*Stated exercise*
Your task is to quote the material that follows, in full and exactly.

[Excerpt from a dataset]
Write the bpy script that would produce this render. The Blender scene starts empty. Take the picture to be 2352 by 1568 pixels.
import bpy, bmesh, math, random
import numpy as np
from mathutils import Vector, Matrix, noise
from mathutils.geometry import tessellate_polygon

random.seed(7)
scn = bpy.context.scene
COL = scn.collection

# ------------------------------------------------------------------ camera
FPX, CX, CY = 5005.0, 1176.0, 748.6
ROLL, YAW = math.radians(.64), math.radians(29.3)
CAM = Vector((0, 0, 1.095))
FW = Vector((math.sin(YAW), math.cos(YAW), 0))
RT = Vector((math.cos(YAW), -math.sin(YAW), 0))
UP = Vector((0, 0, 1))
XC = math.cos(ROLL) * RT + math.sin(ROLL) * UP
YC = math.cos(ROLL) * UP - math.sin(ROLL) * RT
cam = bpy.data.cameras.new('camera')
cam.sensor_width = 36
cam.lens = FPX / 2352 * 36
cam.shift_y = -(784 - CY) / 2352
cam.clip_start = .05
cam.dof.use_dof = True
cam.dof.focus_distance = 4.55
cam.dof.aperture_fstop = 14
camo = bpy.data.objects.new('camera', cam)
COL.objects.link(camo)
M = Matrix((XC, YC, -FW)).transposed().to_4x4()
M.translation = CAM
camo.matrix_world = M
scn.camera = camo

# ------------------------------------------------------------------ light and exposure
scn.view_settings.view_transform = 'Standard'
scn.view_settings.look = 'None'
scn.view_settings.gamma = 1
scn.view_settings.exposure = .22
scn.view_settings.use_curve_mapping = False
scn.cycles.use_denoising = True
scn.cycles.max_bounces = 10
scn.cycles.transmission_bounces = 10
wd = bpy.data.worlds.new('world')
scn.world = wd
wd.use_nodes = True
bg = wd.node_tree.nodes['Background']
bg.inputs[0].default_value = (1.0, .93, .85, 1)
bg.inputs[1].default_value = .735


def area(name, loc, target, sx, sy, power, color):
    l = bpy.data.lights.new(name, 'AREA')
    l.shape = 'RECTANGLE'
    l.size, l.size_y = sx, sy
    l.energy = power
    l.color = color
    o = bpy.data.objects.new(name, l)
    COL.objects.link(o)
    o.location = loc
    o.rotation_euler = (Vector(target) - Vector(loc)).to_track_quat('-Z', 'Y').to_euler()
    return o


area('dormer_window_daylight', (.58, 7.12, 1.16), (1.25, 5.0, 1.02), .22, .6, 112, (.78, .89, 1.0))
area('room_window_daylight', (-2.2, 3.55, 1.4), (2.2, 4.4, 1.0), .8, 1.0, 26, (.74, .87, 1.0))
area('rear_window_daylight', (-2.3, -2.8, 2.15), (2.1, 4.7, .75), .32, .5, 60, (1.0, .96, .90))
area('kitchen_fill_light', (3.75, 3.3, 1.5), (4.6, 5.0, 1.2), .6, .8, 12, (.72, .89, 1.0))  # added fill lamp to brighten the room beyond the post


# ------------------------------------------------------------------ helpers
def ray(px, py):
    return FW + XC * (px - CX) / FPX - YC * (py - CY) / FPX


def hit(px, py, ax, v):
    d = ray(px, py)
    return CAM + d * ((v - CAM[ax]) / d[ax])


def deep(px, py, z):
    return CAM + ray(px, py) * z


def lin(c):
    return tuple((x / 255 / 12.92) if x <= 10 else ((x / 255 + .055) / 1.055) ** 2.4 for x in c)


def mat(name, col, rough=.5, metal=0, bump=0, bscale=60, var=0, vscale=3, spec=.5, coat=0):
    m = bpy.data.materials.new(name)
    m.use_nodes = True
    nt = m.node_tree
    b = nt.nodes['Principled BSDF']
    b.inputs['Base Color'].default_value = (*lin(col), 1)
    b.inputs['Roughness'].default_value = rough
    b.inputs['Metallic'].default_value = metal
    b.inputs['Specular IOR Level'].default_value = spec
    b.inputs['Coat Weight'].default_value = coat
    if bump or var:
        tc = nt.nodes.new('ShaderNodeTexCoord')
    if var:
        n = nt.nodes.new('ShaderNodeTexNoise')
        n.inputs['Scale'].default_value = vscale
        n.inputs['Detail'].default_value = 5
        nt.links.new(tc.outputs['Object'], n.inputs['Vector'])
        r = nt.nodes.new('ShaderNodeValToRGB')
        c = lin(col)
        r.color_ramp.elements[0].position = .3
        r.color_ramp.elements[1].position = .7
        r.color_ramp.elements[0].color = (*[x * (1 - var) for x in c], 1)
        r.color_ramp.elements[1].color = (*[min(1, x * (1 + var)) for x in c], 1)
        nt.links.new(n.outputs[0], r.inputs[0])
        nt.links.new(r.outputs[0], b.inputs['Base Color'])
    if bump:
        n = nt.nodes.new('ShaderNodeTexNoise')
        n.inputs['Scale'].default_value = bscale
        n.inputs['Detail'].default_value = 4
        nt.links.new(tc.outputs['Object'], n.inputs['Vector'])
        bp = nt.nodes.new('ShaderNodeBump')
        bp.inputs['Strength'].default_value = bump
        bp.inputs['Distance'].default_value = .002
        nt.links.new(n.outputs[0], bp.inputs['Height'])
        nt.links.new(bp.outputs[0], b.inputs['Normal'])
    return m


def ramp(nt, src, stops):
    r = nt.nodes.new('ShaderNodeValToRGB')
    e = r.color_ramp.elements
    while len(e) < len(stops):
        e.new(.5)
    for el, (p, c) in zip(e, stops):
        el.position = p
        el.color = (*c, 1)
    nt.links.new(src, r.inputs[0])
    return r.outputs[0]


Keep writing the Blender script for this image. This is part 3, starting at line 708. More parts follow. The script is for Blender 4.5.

*The answer*
Write the bpy script that would produce this render. The Blender scene starts empty. Take the picture to be 2352 by 1568 pixels.
import bpy, bmesh, math, random
import numpy as np
from mathutils import Vector, Matrix, noise
from mathutils.geometry import tessellate_polygon

random.seed(7)
scn = bpy.context.scene
COL = scn.collection

# ------------------------------------------------------------------ camera
FPX, CX, CY = 5005.0, 1176.0, 748.6
ROLL, YAW = math.radians(.64), math.radians(29.3)
CAM = Vector((0, 0, 1.095))
FW = Vector((math.sin(YAW), math.cos(YAW), 0))
RT = Vector((math.cos(YAW), -math.sin(YAW), 0))
UP = Vector((0, 0, 1))
XC = math.cos(ROLL) * RT + math.sin(ROLL) * UP
YC = math.cos(ROLL) * UP - math.sin(ROLL) * RT
cam = bpy.data.cameras.new('camera')
cam.sensor_width = 36
cam.lens = FPX / 2352 * 36
cam.shift_y = -(784 - CY) / 2352
cam.clip_start = .05
cam.dof.use_dof = True
cam.dof.focus_distance = 4.55
cam.dof.aperture_fstop = 14
camo = bpy.data.objects.new('camera', cam)
COL.objects.link(camo)
M = Matrix((XC, YC, -FW)).transposed().to_4x4()
M.translation = CAM
camo.matrix_world = M
scn.camera = camo

# ------------------------------------------------------------------ light and exposure
scn.view_settings.view_transform = 'Standard'
scn.view_settings.look = 'None'
scn.view_settings.gamma = 1
scn.view_settings.exposure = .22
scn.view_settings.use_curve_mapping = False
scn.cycles.use_denoising = True
scn.cycles.max_bounces = 10
scn.cycles.transmission_bounces = 10
wd = bpy.data.worlds.new('world')
scn.world = wd
wd.use_nodes = True
bg = wd.node_tree.nodes['Background']
bg.inputs[0].default_value = (1.0, .93, .85, 1)
bg.inputs[1].default_value = .735


def area(name, loc, target, sx, sy, power, color):
    l = bpy.data.lights.new(name, 'AREA')
    l.shape = 'RECTANGLE'
    l.size, l.size_y = sx, sy
    l.energy = power
    l.color = color
    o = bpy.data.objects.new(name, l)
    COL.objects.link(o)
    o.location = loc
    o.rotation_euler = (Vector(target) - Vector(loc)).to_track_quat('-Z', 'Y').to_euler()
    return o


area('dormer_window_daylight', (.58, 7.12, 1.16), (1.25, 5.0, 1.02), .22, .6, 112, (.78, .89, 1.0))
area('room_window_daylight', (-2.2, 3.55, 1.4), (2.2, 4.4, 1.0), .8, 1.0, 26, (.74, .87, 1.0))
area('rear_window_daylight', (-2.3, -2.8, 2.15), (2.1, 4.7, .75), .32, .5, 60, (1.0, .96, .90))
area('kitchen_fill_light', (3.75, 3.3, 1.5), (4.6, 5.0, 1.2), .6, .8, 12, (.72, .89, 1.0))  # added fill lamp to brighten the room beyond the post


# ------------------------------------------------------------------ helpers
def ray(px, py):
    return FW + XC * (px - CX) / FPX - YC * (py - CY) / FPX


def hit(px, py, ax, v):
    d = ray(px, py)
    return CAM + d * ((v - CAM[ax]) / d[ax])


def deep(px, py, z):
    return CAM + ray(px, py) * z


def lin(c):
    return tuple((x / 255 / 12.92) if x <= 10 else ((x / 255 + .055) / 1.055) ** 2.4 for x in c)


def mat(name, col, rough=.5, metal=0, bump=0, bscale=60, var=0, vscale=3, spec=.5, coat=0):
    m = bpy.data.materials.new(name)
    m.use_nodes = True
    nt = m.node_tree
    b = nt.nodes['Principled BSDF']
    b.inputs['Base Color'].default_value = (*lin(col), 1)
    b.inputs['Roughness'].default_value = rough
    b.inputs['Metallic'].default_value = metal
    b.inputs['Specular IOR Level'].default_value = spec
    b.inputs['Coat Weight'].default_value = coat
    if bump or var:
        tc = nt.nodes.new('ShaderNodeTexCoord')
    if var:
        n = nt.nodes.new('ShaderNodeTexNoise')
        n.inputs['Scale'].default_value = vscale
        n.inputs['Detail'].default_value = 5
        nt.links.new(tc.outputs['Object'], n.inputs['Vector'])
        r = nt.nodes.new('ShaderNodeValToRGB')
        c = lin(col)
        r.color_ramp.elements[0].position = .3
        r.color_ramp.elements[1].position = .7
        r.color_ramp.elements[0].color = (*[x * (1 - var) for x in c], 1)
        r.color_ramp.elements[1].color = (*[min(1, x * (1 + var)) for x in c], 1)
        nt.links.new(n.outputs[0], r.inputs[0])
        nt.links.new(r.outputs[0], b.inputs['Base Color'])
    if bump:
        n = nt.nodes.new('ShaderNodeTexNoise')
        n.inputs['Scale'].default_value = bscale
        n.inputs['Detail'].default_value = 4
        nt.links.new(tc.outputs['Object'], n.inputs['Vector'])
        bp = nt.nodes.new('ShaderNodeBump')
        bp.inputs['Strength'].default_value = bump
        bp.inputs['Distance'].default_value = .002
        nt.links.new(n.outputs[0], bp.inputs['Height'])
        nt.links.new(bp.outputs[0], b.inputs['Normal'])
    return m


def ramp(nt, src, stops):
    r = nt.nodes.new('ShaderNodeValToRGB')
    e = r.color_ramp.elements
    while len(e) < len(stops):
        e.new(.5)
    for el, (p, c) in zip(e, stops):
        el.position = p
        el.color = (*c, 1)
    nt.links.new(src, r.inputs[0])
    return r.outputs[0]


Keep writing the Blender script for this image. This is part 3, starting at line 708. More parts follow. The script is for Blender 4.5.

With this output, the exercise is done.